Никто не станет спорить с нами о том, что Россия есть одно из самых обширных государств известной нам населенной части земного шара: она заключает в себе гораздо более земли, чем вся остальная Европа, взятая вместе; длина ее границ от Лифляндии до Камчатки, или края, противолежащего Японии, превышает двенадцать тысяч верст, что составляет тысячу семьсот четырнадцать немецких миль, а в ширину она простирается от сорок четвертого градуса северной широты до семидесятого градуса и далее.
Эта обширная империя, однако, далеко не столь хорошо обработана и не так населена, как большая часть прочих областей Европы; в ней есть несколько пустых пространств в двадцать, тридцать и даже пятьдесят немецких миль, где не встретишь живой души, хотя часть этих пустынь лежит в очень хорошем климате и почва их самая благодарная. Правда, что в иных местах недостает леса и воды, зато в других есть все потребное для человеческой жизни, но недостает людей, которых можно было бы поселить там, и эта империя легко могла бы продовольствовать втрое более жителей, чем сколько в ней теперь считается.
Доходы, получаемые государем с этих обширных владений, также не соответствуют величине империи. Я прилагал большое старание, чтобы ознакомиться подробно с различными статьями дохода и имел в виду сказать об этом что-либо верное, но этого я никогда не мог достигнуть: различные коллегии, заведывающие доходами, сохраняют этот предмет в глубочайшей тайне.
Одну из главных причин, почему деньги так редки в России, составляет подозрительность – недостаток, преобладающий в этом народе; русские не доверяют даже и ближайшим родственникам; множество купцов, нажив деньги торговлею, зарывают их в места, известные им одним, и умирают, большею частью, не открыв того никому.
Таким образом, в России предполагают, что в недрах ее земли заключается несравненно более денег, нежели их находится в обращении в народе; иначе империя эта должна бы быть чрезвычайно богата, так как в течение двухсот лет в нее поступили громадные суммы, а деньги вывозятся лишь в том случае, когда войска посылаются за границу, что, впрочем, составляет безделицу в сравнении с остальным.
Образ правления в России был всегда деспотическим; свобода русского подданного никогда не доходила до того, чтобы он не был вполне подвластен неограниченной воле своего государя, и хотя древние цари предоставляли своему дворянству довольно случаев поднять голову и ограничить верховную власть, – так как они дали ему большие привилегии и разделили государство на несколько областей, имевших каждая своего государя, – однако в истории мы не встречаем ни одного указания на то, чтобы когда-либо была сделана попытка положить пределы той неограниченной власти, которую государь имел над имуществом и жизнью своих подданных.

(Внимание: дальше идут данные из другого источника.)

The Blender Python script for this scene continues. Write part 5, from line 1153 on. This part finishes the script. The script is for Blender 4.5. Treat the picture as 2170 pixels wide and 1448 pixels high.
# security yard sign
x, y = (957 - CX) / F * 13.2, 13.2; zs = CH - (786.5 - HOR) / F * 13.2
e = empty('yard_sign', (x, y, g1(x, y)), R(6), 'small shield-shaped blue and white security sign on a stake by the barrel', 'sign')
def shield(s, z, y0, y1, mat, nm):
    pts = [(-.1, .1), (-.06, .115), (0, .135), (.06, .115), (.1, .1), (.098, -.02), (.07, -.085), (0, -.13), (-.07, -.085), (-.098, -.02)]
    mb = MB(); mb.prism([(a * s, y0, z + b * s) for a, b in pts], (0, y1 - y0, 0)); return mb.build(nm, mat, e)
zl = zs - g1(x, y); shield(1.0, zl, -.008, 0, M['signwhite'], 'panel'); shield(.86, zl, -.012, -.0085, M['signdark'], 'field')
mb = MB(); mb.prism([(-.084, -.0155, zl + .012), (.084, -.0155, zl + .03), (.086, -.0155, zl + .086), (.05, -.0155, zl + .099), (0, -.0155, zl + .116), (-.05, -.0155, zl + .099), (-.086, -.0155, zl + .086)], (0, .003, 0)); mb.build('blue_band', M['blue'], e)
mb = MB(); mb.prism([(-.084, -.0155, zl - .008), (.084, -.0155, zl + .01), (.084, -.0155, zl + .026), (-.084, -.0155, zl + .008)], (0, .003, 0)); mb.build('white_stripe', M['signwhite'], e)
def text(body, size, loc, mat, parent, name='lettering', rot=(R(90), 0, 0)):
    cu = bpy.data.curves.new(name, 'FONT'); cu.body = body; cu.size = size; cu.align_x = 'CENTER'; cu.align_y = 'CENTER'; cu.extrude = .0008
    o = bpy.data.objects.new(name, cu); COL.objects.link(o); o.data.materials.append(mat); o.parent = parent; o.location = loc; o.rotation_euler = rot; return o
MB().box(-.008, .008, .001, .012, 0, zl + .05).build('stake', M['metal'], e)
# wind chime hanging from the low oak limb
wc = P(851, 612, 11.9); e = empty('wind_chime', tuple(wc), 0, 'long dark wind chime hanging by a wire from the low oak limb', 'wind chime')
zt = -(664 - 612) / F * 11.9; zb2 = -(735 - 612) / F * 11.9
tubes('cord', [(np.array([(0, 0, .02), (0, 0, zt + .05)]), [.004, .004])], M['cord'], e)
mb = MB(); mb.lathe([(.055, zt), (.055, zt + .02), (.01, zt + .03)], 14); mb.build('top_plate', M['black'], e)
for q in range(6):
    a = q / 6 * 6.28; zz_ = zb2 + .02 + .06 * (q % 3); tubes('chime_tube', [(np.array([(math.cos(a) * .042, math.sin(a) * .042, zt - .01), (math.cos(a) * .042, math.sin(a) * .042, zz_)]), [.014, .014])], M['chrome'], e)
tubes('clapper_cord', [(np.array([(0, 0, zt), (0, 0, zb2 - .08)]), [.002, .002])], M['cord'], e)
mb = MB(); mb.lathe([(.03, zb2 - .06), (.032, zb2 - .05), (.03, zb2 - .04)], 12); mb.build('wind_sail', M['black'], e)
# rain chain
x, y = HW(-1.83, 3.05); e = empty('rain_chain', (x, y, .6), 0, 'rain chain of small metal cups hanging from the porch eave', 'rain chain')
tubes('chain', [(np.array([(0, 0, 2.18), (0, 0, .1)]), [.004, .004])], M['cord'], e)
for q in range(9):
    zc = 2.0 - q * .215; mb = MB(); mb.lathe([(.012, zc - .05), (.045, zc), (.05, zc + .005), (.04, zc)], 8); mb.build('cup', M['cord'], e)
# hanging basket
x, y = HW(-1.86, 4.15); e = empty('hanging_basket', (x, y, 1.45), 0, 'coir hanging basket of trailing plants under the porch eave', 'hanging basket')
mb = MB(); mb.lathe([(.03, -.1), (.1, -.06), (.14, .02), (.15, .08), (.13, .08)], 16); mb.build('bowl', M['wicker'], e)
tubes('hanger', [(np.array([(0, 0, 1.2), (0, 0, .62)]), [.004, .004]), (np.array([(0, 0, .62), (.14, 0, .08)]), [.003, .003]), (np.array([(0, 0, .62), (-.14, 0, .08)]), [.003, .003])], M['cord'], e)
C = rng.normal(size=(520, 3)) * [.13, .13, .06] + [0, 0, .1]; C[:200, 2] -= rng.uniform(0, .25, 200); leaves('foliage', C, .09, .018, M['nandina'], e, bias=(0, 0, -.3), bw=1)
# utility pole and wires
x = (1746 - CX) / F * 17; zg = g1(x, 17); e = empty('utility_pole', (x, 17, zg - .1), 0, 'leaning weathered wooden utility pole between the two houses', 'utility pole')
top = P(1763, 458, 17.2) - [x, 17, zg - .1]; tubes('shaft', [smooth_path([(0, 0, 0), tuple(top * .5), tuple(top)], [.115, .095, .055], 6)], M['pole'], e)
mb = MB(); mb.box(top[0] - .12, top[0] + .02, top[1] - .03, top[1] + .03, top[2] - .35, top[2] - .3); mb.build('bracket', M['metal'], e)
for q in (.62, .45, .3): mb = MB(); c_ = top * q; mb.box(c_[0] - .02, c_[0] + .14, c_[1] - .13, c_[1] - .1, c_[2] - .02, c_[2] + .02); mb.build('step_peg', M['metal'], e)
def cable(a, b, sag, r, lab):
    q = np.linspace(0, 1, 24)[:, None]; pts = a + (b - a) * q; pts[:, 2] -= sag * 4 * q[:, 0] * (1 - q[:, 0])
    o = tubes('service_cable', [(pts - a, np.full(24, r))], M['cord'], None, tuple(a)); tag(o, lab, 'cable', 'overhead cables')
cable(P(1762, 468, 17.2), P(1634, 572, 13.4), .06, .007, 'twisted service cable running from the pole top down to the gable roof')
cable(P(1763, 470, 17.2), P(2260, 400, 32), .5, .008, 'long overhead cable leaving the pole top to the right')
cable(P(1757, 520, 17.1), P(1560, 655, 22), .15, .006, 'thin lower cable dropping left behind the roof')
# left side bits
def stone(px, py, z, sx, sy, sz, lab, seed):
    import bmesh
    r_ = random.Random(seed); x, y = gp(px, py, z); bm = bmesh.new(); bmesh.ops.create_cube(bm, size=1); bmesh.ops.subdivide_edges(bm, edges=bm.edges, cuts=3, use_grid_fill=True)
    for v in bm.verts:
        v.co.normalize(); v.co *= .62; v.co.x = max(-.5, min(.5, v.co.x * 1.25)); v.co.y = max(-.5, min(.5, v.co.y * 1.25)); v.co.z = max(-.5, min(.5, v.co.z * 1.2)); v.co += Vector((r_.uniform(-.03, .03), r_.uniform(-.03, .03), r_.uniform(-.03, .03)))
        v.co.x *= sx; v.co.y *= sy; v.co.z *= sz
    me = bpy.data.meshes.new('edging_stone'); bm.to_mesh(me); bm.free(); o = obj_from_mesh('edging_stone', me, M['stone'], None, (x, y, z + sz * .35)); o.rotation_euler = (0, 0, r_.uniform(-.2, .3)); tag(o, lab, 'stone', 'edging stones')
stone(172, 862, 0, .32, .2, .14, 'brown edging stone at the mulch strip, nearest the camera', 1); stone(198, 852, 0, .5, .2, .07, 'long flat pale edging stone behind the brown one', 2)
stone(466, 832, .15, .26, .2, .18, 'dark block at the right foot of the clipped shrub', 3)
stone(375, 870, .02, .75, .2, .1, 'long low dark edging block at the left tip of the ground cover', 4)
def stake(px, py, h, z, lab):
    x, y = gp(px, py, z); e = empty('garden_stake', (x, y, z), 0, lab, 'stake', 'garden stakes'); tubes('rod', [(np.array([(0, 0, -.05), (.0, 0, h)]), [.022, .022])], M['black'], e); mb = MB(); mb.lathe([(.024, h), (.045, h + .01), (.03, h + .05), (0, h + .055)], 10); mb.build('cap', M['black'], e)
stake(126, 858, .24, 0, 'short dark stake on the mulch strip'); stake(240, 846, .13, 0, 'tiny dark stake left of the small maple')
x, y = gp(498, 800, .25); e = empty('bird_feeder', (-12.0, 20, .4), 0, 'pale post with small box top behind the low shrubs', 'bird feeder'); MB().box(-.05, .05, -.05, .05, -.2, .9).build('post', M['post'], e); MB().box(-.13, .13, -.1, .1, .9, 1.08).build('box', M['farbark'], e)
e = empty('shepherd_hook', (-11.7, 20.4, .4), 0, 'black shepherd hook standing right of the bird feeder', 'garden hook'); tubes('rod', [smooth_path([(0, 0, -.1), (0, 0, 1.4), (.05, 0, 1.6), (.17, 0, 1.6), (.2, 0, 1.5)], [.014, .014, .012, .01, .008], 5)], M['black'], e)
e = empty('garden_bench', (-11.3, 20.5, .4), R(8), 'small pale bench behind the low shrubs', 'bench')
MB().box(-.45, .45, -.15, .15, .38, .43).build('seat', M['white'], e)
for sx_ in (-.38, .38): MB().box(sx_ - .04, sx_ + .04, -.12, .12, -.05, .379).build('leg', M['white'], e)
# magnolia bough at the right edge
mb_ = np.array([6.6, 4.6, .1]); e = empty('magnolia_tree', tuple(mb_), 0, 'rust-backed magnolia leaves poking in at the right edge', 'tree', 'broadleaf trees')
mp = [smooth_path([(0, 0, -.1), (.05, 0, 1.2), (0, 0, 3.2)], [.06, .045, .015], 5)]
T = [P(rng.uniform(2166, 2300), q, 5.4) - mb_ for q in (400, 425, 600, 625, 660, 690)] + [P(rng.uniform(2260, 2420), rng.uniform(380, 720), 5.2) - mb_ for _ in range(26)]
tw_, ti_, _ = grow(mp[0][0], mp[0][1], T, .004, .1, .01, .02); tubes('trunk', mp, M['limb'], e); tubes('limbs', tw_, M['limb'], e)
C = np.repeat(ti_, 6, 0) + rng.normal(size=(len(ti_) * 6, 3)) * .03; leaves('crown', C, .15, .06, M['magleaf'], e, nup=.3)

Уважение, которое русский народ питал к потомкам первого великого князя Рюрика, было так велико, что они были далеки от мысли о малейшем восстании во все время, покуда существовал его род, и никто, быть может, никогда и не думал, что Россия может управляться иначе как деспотическим государем. Это доходило до того, что когда, после убиения первого Лжедмитрия, народ избрал царем князя Шуйского, происходившего, правда, от древнего царского рода, но от линии, отделившейся от него уже много лет, то государь этот сам предложил дать присягу, в силу которой он обязывался не казнить ни одного боярина смертию без согласия всех чинов этого сословия. Тогда все бояре бросились к нему в ноги, умоляя его не отказываться так легко от столь драгоценного сокровища, как самодержавие. Но когда Шуйский пал под могуществом Польши и сановники государства решили избрать другого царя, то многие из них предложили ограничить власть нового монарха, который не имел над ними других прав, кроме тех, какие они заблагорассудили предоставить ему.
Многие русские вельможи, бывшие в то время в плену у Польши, поддержали это намерение, между прочим, и ростовский епископ Феодор, или Филарет, не воображавший, что выбор падет на его сына.
Таким образом был составлен сенат, названный собором, в котором заседали не только бояре, но и все, занимавшие в государстве высшие должности; в нем было единогласно решено избрать лишь того государя, который даст им под присягою обещание творить суд по старинным законам царства, не осуждать никого самовластно, и еще менее того увеличивать налоги, объявлять войну и заключать мир, не посоветовавшись об этом с собором, а для того, чтобы новый царь был еще более связан этими условиями, было решено, что его не следует избирать из влиятельного рода, который имел бы в стране большую поддержку, могущую ему пригодиться, когда он захотел бы нарушить данную присягу или присвоить себе неограниченную власть.